Here are ways to run long-duration jobs in an SSH session.

Caveat emptor: Manual task management in the shell—if not done correctly—may cause system instability, especially if you lose track of high-load jobs. Consider using better solutions, such as automation software or parallel processing.

tmux #

Run the following commands to launch the job.

tmux
ssh <to-the-remote-server>
<run-the-job>

Press Ctrl+b and then d. This will close tmux, but your remote job will keep running in the background.

Run tmux a and you’ll see your background job still printing to the console. You can still type commands, but it will be annoyingly interrupted by the background job. You can do the following:

  • Run fg to reattach your SSH session to the job.
  • Once attached, press Ctrl+z and then run bg to resume it in the background.
  • Run kill %1 to kill the background job.

fg is a shortcut to fg %1. The %1 corresponds to an item in the job list, which you can inspect with jobs.

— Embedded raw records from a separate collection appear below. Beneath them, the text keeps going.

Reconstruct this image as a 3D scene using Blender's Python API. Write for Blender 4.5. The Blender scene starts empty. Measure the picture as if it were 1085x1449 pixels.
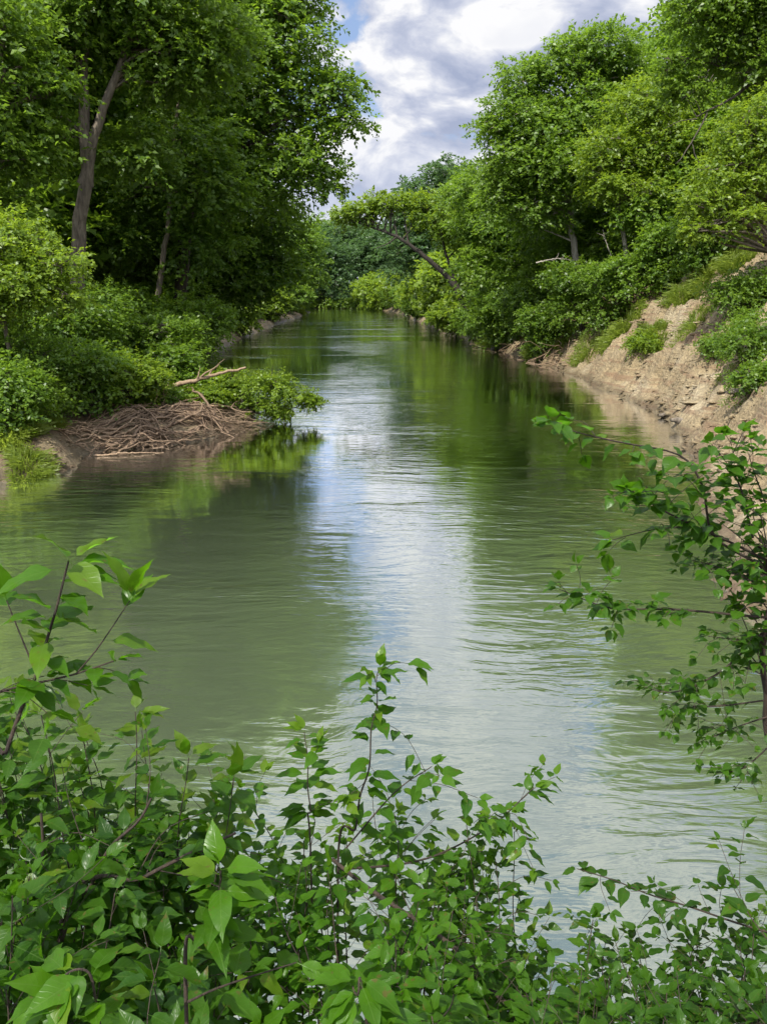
import bpy, math, random
import numpy as np
from math import radians, sin, cos, pi, tan

C = bpy.context.scene.collection
SC = bpy.context.scene

# ------------------------------------------------------------------ camera, sky, sun, exposure
FPX, HZ, CAMH = 1206.0, 415.0, 4.5
TILT = math.atan((724.5 - HZ) / FPX)
cd = bpy.data.cameras.new('camera'); cam = bpy.data.objects.new('camera', cd); C.objects.link(cam)
cd.sensor_fit = 'VERTICAL'; cd.sensor_height = 24.0; cd.lens = 12.0 / (724.5 / FPX)
cd.clip_start = 0.05; cd.clip_end = 5000
cam.location = (0, 0, CAMH); cam.rotation_euler = (pi / 2 - TILT, 0, 0)
SC.camera = cam
SUN = np.array([-0.27, -0.48, 0.80]); SUN /= np.linalg.norm(SUN)
sd = bpy.data.lights.new('sun', 'SUN'); sun = bpy.data.objects.new('sun', sd); C.objects.link(sun)
sd.energy = 4.9; sd.angle = radians(0.6); sd.color = (1.0, 0.95, 0.86)
from mathutils import Vector
sun.rotation_euler = Vector(-SUN).to_track_quat('-Z', 'Y').to_euler()
SC.view_settings.view_transform = 'Standard'; SC.view_settings.look = 'None'
SC.view_settings.exposure = 0.50; SC.view_settings.gamma = 1.0
SC.render.engine = 'CYCLES'
SC.cycles.max_bounces = 6; SC.cycles.diffuse_bounces = 2; SC.cycles.glossy_bounces = 2
SC.cycles.transmission_bounces = 4; SC.cycles.transparent_max_bounces = 4
SC.cycles.caustics_reflective = False; SC.cycles.caustics_refractive = False
SC.cycles.sample_clamp_indirect = 6.0
SC.cycles.use_denoising = True


class NT:
    """short helper round a node tree"""
    def __init__(self, tree):
        self.t = tree; tree.nodes.clear()
    def n(self, typ, **kw):
        nd = self.t.nodes.new(typ)
        for k, v in kw.items():
            setattr(nd, k, v)
        return nd
    def l(self, a, b):
        self.t.links.new(a, b)
    def val(self, sock, v):
        if hasattr(v, 'node'):
            self.l(v, sock)
        else:
            sock.default_value = v
    def math(self, op, a, b=0.0, c=None, clamp=False):
        m = self.n('ShaderNodeMath', operation=op, use_clamp=clamp)
        self.val(m.inputs[0], a); self.val(m.inputs[1], b)
        if c is not None: self.val(m.inputs[2], c)
        return m.outputs[0]
    def vmath(self, op, a, b):
        m = self.n('ShaderNodeVectorMath', operation=op)
        self.val(m.inputs[0], a); self.val(m.inputs[1], b)
        return m.outputs[0]
    def mix(self, f, a, b, blend='MIX'):
        m = self.n('ShaderNodeMix', data_type='RGBA', blend_type=blend)
        self.val(m.inputs[0], f); self.val(m.inputs[6], a); self.val(m.inputs[7], b)
        return m.outputs[2]
    def ramp(self, f, stops, interp='EASE'):
        r = self.n('ShaderNodeValToRGB'); e = r.color_ramp
        e.interpolation = interp
        while len(e.elements) < len(stops): e.elements.new(0.5)
        for el, (p, c) in zip(e.elements, stops):
            el.position = p; el.color = (c, c, c, 1) if isinstance(c, float) else (*c, 1)
        self.val(r.inputs[0], f)
        return r.outputs[0]
    def noise(self, vec, scale, detail=4.0, rough=0.55, dist=0.0, dim='3D'):
        m = self.n('ShaderNodeTexNoise', noise_dimensions=dim)
        if vec is not None: self.l(vec, m.inputs['Vector'])
        m.inputs['Scale'].default_value = scale; m.inputs['Detail'].default_value = detail
        m.inputs['Roughness'].default_value = rough; m.inputs['Distortion'].default_value = dist
        return m.outputs[0]
    def mapping(self, vec, scale=(1, 1, 1), loc=(0, 0, 0), rot=(0, 0, 0)):
        m = self.n('ShaderNodeMapping')
        self.l(vec, m.inputs[0])
        m.inputs['Location'].default_value = loc; m.inputs['Rotation'].default_value = rot
        m.inputs['Scale'].default_value = scale
        return m.outputs[0]


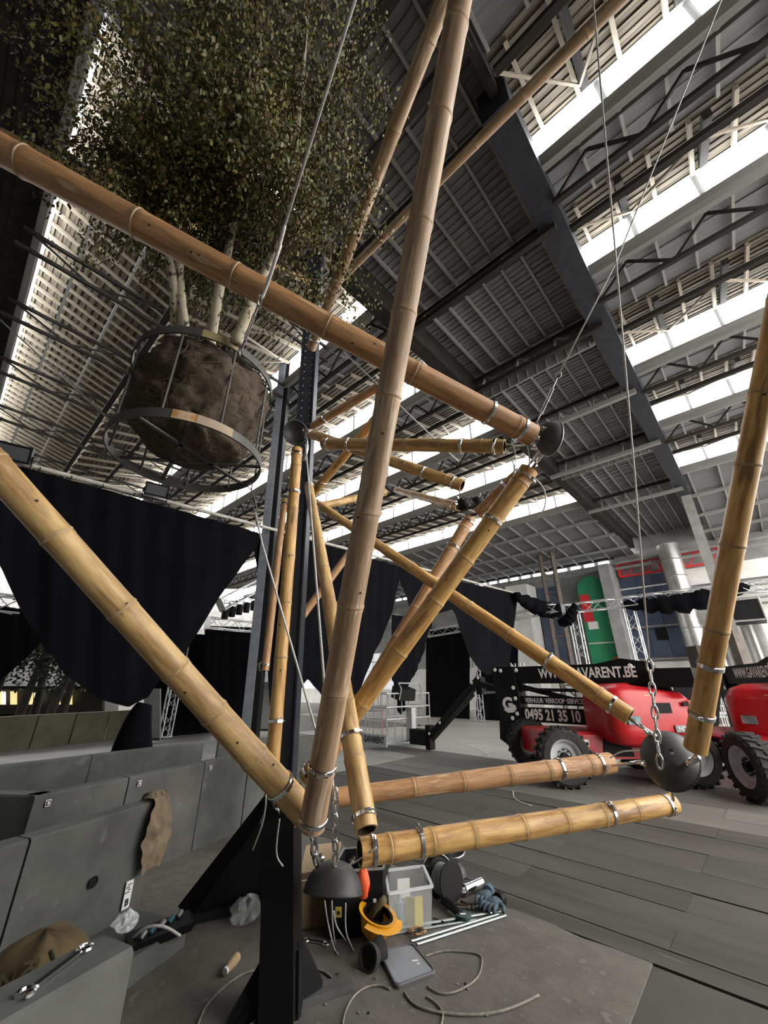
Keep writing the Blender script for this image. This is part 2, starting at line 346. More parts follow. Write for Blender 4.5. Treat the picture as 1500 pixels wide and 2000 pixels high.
mb.hexa([p + V((0, 0, -.05)) for p in edge], edge); mb.build('rough_apron', APRON, fl)
# ---- end wall and its fittings
PLASTER = M('old_white_plaster', (.86, .86, .84), (.72, .72, .70), scale=1.2, rough=.85, spots=(.14, .14, .14), spot_scale=1.6, spot_lo=.68)
DULL = M('grey_render', (.34, .34, .335), (.24, .24, .24), scale=1.5, rough=.85)
BLUE = M('blue_black_panel', (.075, .098, .155), (.05, .066, .11), scale=1.1, rough=.4)
SKYPANE = M('clerestory_pane', (.95, .98, 1), emit=6.0)
wl = thing('wall_back', MAB.copy()); tag(wl, kind='structure')
mb = MB(); mb.hexa([AB(-16, 25.2, -.2), AB(40, 25.2, -.2), AB(40, 25.5, -.2), AB(-16, 25.5, -.2)], [AB(-16, 25.2, 9.5), AB(40, 25.2, 9.5), AB(40, 25.5, 9.5), AB(-16, 25.5, 9.5)])
mb.build('masonry', DULL, wl)
mb = MB(); mb.hexa([AB(-16, 25.12, 0), AB(40, 25.12, 0), AB(40, 25.2, 0), AB(-16, 25.2, 0)], [AB(-16, 25.12, 2.6), AB(40, 25.12, 2.6), AB(40, 25.2, 2.6), AB(-16, 25.2, 2.6)])
mb.build('white_dado', PLASTER, wl)
mb = MB(); mb.hexa([AB(-16, 25.08, 0), AB(1.9, 25.08, 0), AB(1.9, 25.2, 0), AB(-16, 25.2, 0)], [AB(-16, 25.08, 7.0), AB(1.9, 25.08, 7.0), AB(1.9, 25.2, 7.0), AB(-16, 25.2, 7.0)])
mb.build('plastered_bay', PLASTER, wl)
sp = boxmesh('clerestory_pane', SKYPANE, .55, .04, .16)
for i in range(22):
    piece('clerestory_pane', sp, wl, MAB @ Matrix.Translation((-(5.6 + .8 * i), 25.15, 8.10)))
mb = MB(); mb.bar(AB(5, 25.2, 8.3), AB(40, 25.2, 8.3), .3, .14); mb.build('eaves_beam', DARKBAR, wl)
for z in (7.75, 7.45): mb = MB(); mb.bar(AB(-8, 24.4, z), AB(34, 24.4, z), .1, .12); mb.build('crane_rail', GUTGREY, wl)
for i in range(11): barpiece('brace', PALEBAR, wl, AB(7.5 + i * 1.3, 24.8, 7.9), AB(8.1 + i * 1.3, 24.8, 7.3), .06)
lw = thing('wall_left', MAB.copy()); tag(lw, kind='structure')
mb = MB(); mb.hexa([AB(39, -7, -.2), AB(39.3, -7, -.2), AB(39.3, 25.3, -.2), AB(39, 25.3, -.2)], [AB(39, -7, 9.6), AB(39.3, -7, 9.6), AB(39.3, 25.3, 9.6), AB(39, 25.3, 9.6)])
mb.build('masonry', DULL, lw)
nw = thing('wall_near', MAB.copy()); tag(nw, kind='structure')
mb = MB(); mb.hexa([AB(-16, -7, -.2), AB(40, -7, -.2), AB(40, -7.3, -.2), AB(-16, -7.3, -.2)], [AB(-16, -7, 9.6), AB(40, -7, 9.6), AB(40, -7.3, 9.6), AB(-16, -7.3, 9.6)])
mb.build('masonry', DULL, nw)
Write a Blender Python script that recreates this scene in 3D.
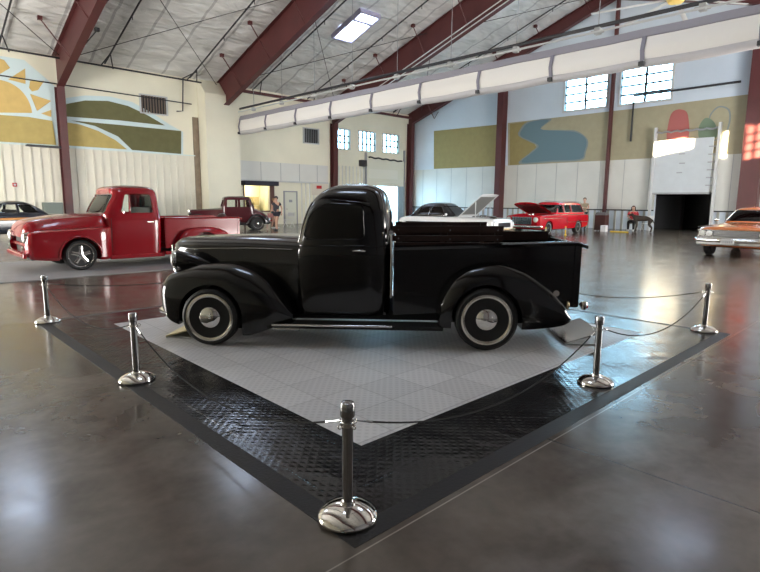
import bpy, bmesh, math, random
from math import sin, cos, pi, radians, hypot, atan2, sqrt
from mathutils import Vector, Matrix
from mathutils.geometry import tessellate_polygon
random.seed(7)
for o in list(bpy.data.objects): bpy.data.objects.remove(o)
SC = bpy.context.scene
COL = SC.collection

# ---------------------------------------------------------------- camera
F_PX, PITCH, ROLL, YAW, EYE = 541.0, radians(8.81), radians(0.40), radians(46.42), 1.5
def w_(v):  # from the view-aligned level frame to the building's axes
    return Vector((v[0]*sin(YAW)-0*v[1]+v[1]*cos(YAW), -v[0]*cos(YAW)+v[1]*sin(YAW), v[2]))
_up0 = Vector((0, sin(PITCH), cos(PITCH))); _r0 = Vector((1, 0, 0))
CR = w_(_r0*cos(ROLL)+_up0*sin(ROLL)); CU = w_(-_r0*sin(ROLL)+_up0*cos(ROLL)); CF = w_(Vector((0, cos(PITCH), -sin(PITCH))))
cam_d = bpy.data.cameras.new('camera'); cam_d.sensor_width = 36; cam_d.lens = F_PX*36/760
cam_d.clip_end = 300; cam_d.clip_start = 0.05
cam = bpy.data.objects.new('camera', cam_d); COL.objects.link(cam)
cam.matrix_world = Matrix(((CR.x, CU.x, -CF.x, 0), (CR.y, CU.y, -CF.y, 0), (CR.z, CU.z, -CF.z, EYE), (0, 0, 0, 1)))
SC.camera = cam
def _ray(x, y): return CR*(x-380)-CU*(y-286)+CF*F_PX
def on_floor(x, y, z=0.0):
    d = _ray(x, y); return Vector((0, 0, EYE))+d*((z-EYE)/d.z)
def on_x(x, y, X0):
    d = _ray(x, y); return Vector((0, 0, EYE))+d*(X0/d.x)
def on_y(x, y, Y0):
    d = _ray(x, y); return Vector((0, 0, EYE))+d*(Y0/d.y)

# ---------------------------------------------------------------- world, light, exposure
SC.view_settings.view_transform = 'Standard'; SC.view_settings.look = 'None'
SC.view_settings.gamma = 1.0; SC.view_settings.use_curve_mapping = False
SC.view_settings.exposure = 0.12
world = bpy.data.worlds.new('sky'); SC.world = world; world.use_nodes = True
bg = world.node_tree.nodes['Background']; bg.inputs[0].default_value = (0.42, 0.74, 1.0, 1); bg.inputs[1].default_value = 24.0
SKY_PANE = 12.0      # radiance of the roof lights
def area(name, loc, rot, sx, sy, power, color):
    d = bpy.data.lights.new(name, 'AREA'); d.shape = 'RECTANGLE'; d.size = sx; d.size_y = sy; d.energy = power; d.color = color
    o = bpy.data.objects.new(name, d); COL.objects.link(o); o.location = loc; o.rotation_euler = rot; return o
# added fill: area lamps against the back and camera-side walls, which have no doors
area('added_fill_light', (-7.8, 19, 2.6), (0, radians(-90), 0), 4.6, 9.0, 3900, (1.0, 0.97, 0.92))
area('added_fill_light', (20, -4.8, 2.7), (radians(90), 0, 0), 9.0, 4.4, 3800, (1.0, 0.97, 0.93))
sun_d = bpy.data.lights.new('sun', 'SUN'); sun_d.energy = 190; sun_d.color = (1.0, 0.80, 0.52); sun_d.angle = radians(0.6)
sun = bpy.data.objects.new('sun', sun_d); COL.objects.link(sun)
SUN_DIR = Vector((0.595, 0.76, -0.125)).normalized()
sun.rotation_euler = SUN_DIR.to_track_quat('-Z', 'Y').to_euler(); sun.location = (10, -20, 12)

# ---------------------------------------------------------------- materials
MATS = {}
def mat(name, col=(0.5, 0.5, 0.5), rough=0.5, metal=0.0, spec=0.5, coat=0.0, emis=None, es=0.0, noise=0.0, nscale=3.0, bump=0.0, bscale=30.0, trans=0.0, alpha=1.0, ior=1.45):
    if name in MATS: return MATS[name]
    m = bpy.data.materials.new(name); m.use_nodes = True; nt = m.node_tree; p = nt.nodes['Principled BSDF']
    p.inputs['Base Color'].default_value = (*col, 1); p.inputs['Roughness'].default_value = rough
    p.inputs['Metallic'].default_value = metal; p.inputs['Specular IOR Level'].default_value = spec
    p.inputs['Coat Weight'].default_value = coat; p.inputs['Coat Roughness'].default_value = 0.04
    p.inputs['Transmission Weight'].default_value = trans; p.inputs['Alpha'].default_value = alpha; p.inputs['IOR'].default_value = ior
    if emis: p.inputs['Emission Color'].default_value = (*emis, 1); p.inputs['Emission Strength'].default_value = es
    tc = nt.nodes.new('ShaderNodeTexCoord')
    n = nt.nodes.new('ShaderNodeTexNoise'); n.inputs['Scale'].default_value = nscale; n.inputs['Detail'].default_value = 6
    nt.links.new(tc.outputs['Object'], n.inputs['Vector'])
    if noise > 0:
        r = nt.nodes.new('ShaderNodeMapRange'); r.inputs[1].default_value = 0.3; r.inputs[2].default_value = 0.7
        r.inputs[3].default_value = 1-noise; r.inputs[4].default_value = 1+noise
        nt.links.new(n.outputs['Fac'], r.inputs[0])
        mx = nt.nodes.new('ShaderNodeVectorMath'); mx.operation = 'SCALE'; mx.inputs[0].default_value = col
        nt.links.new(r.outputs[0], mx.inputs['Scale']); nt.links.new(mx.outputs[0], p.inputs['Base Color'])
    if bump > 0:
        n2 = nt.nodes.new('ShaderNodeTexNoise'); n2.inputs['Scale'].default_value = bscale; n2.inputs['Detail'].default_value = 4
        nt.links.new(tc.outputs['Object'], n2.inputs['Vector'])
        b = nt.nodes.new('ShaderNodeBump'); b.inputs['Strength'].default_value = bump; b.inputs['Distance'].default_value = 0.03
        nt.links.new(n2.outputs['Fac'], b.inputs['Height']); nt.links.new(b.outputs[0], p.inputs['Normal'])
    MATS[name] = m; return m
def sep(nt, src):
    s = nt.nodes.new('ShaderNodeSeparateXYZ'); nt.links.new(src, s.inputs[0]); return s
def mth(nt, op, a, b=None, c=None):
    n = nt.nodes.new('ShaderNodeMath'); n.operation = op
    for i, v in enumerate((a, b, c)):
        if v is None: continue
        if hasattr(v, 'links'): nt.links.new(v, n.inputs[i])
        else: n.inputs[i].default_value = v
    return n.outputs[0]
def mixc(nt, fac, a, b):
    n = nt.nodes.new('ShaderNodeMix'); n.data_type = 'RGBA'
    if hasattr(fac, 'links'): nt.links.new(fac, n.inputs[0])
    else: n.inputs[0].default_value = fac
    for i, v in ((6, a), (7, b)):
        if hasattr(v, 'links'): nt.links.new(v, n.inputs[i])
        else: n.inputs[i].default_value = (*v, 1)
    return n.outputs[2]
def noise_n(nt, vec, scale, detail=5, dist=0.0):
    n = nt.nodes.new('ShaderNodeTexNoise'); n.inputs['Scale'].default_value = scale; n.inputs['Detail'].default_value = detail
    n.inputs['Distortion'].default_value = dist; nt.links.new(vec, n.inputs['Vector']); return n.outputs['Fac']
def maprange(nt, v, a, b, c, d):
    r = nt.nodes.new('ShaderNodeMapRange'); nt.links.new(v, r.inputs[0])
    for i, x in enumerate((a, b, c, d)): r.inputs[i+1].default_value = x
    return r.outputs[0]
def bumpn(nt, h, strength, dist):
    b = nt.nodes.new('ShaderNodeBump'); b.inputs['Strength'].default_value = strength; b.inputs['Distance'].default_value = dist
    nt.links.new(h, b.inputs['Height']); return b.outputs[0]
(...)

For example, if the snippet below is the current job list, fg %2 will attach to the second job (<some-other-job>).

$ jobs
[1]+  Running               <run-the-job>
[2]+  Running               <some-other-job>
Note: tmux is the only example in this entire article that allows you to reattach to your job if you leave your session. This is also useful if you find yourself in a situation where your connection to a remote server is unreliable, or have a critical workload that cannot be interrupted.

nohup #

Run the following commands to launch the job.

ssh <to-the-remote-server>
nohup <run-the-job> &

The job will run in the background. To view its output live, run tail -f ~/nohup.out (or what the nohup command prints after you run it). Press fg to reattach. Unlike tmux, once you leave your SSH session, you cannot run fg and kill %1 after reconnecting. The job’s process gets orphaned; you need to find your job’s process id and terminate it.

Run the following command to find the process based on the command you wrote in the terminal. For example, you called download-something, which will take a long time to finish.

ps -ef | grep [d]ownload-something

This grep trick ensures you don’t include the same grep command. For example, if the previous command has the following output, it will report the process id in the second column.

<you>     12345    5555  0  00:00 pts/0     00:12:34 download-something --arg xyz

Following this example, you can then terminate the orphaned job with kill 12345.

disown #

Run the following commands to launch the job.

ssh <to-the-remote-server>
<run-the-job> & disown

This is almost similar to nohup but with the following differences:

  • The job will print to the console instead of a file. When you leave your SSH session and join back, you will never see the command’s output again.
  • disown may not be available in most Linux shells, while nohup is a POSIX standard.